Sherry Edmundson Fry (September 29, 1879 – June 9, 1966) was an American sculptor, who also played a prominent role in U.S. Army camouflage during World War I.

Fry was born in Creston, Iowa. After completing high school, he enrolled at the Art Institute of Chicago, where he studied sculpture with Lorado Taft. He then moved to Paris, where he attended the Académie Julian and the École des Beaux-Arts, and worked with Frederick MacMonnies, who had been a student of the famous 19th-century American sculptor, Augustus Saint-Gaudens.

Judging from books and articles on American sculpture in the decade prior to World War I, Fry was apparently thought to have been a promising young artist, at a time sometimes referred to as "the golden age of sculpture." Early in his career, he began to receive prestigious awards, including honorable mention at the Paris Salon in 1906, as well as a medal in 1908; the Rome Prize, at the American Academy in Rome in 1908; a silver medal at the Panama-Pacific International Exposition in 1915; and a gold medal at the National Academy of Design in 1917.

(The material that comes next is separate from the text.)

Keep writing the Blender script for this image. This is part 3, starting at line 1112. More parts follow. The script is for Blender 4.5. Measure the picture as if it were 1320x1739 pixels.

As Fry's reputation increased, so did his opportunities for commissioned sculpture, especially commemorative statues, fountains and reliefs. His earliest public commission was a bronze statue of Mahaska, the 19th-century leader of a Native American tribe called the Ioway. Recently restored, it still stands on its pedestal in the town square of Oskaloosa, which is the county seat of Mahaska County, Iowa, in the southeastern section of the state. At the right of the base is the artist's signature "S.E. Fry, 1907".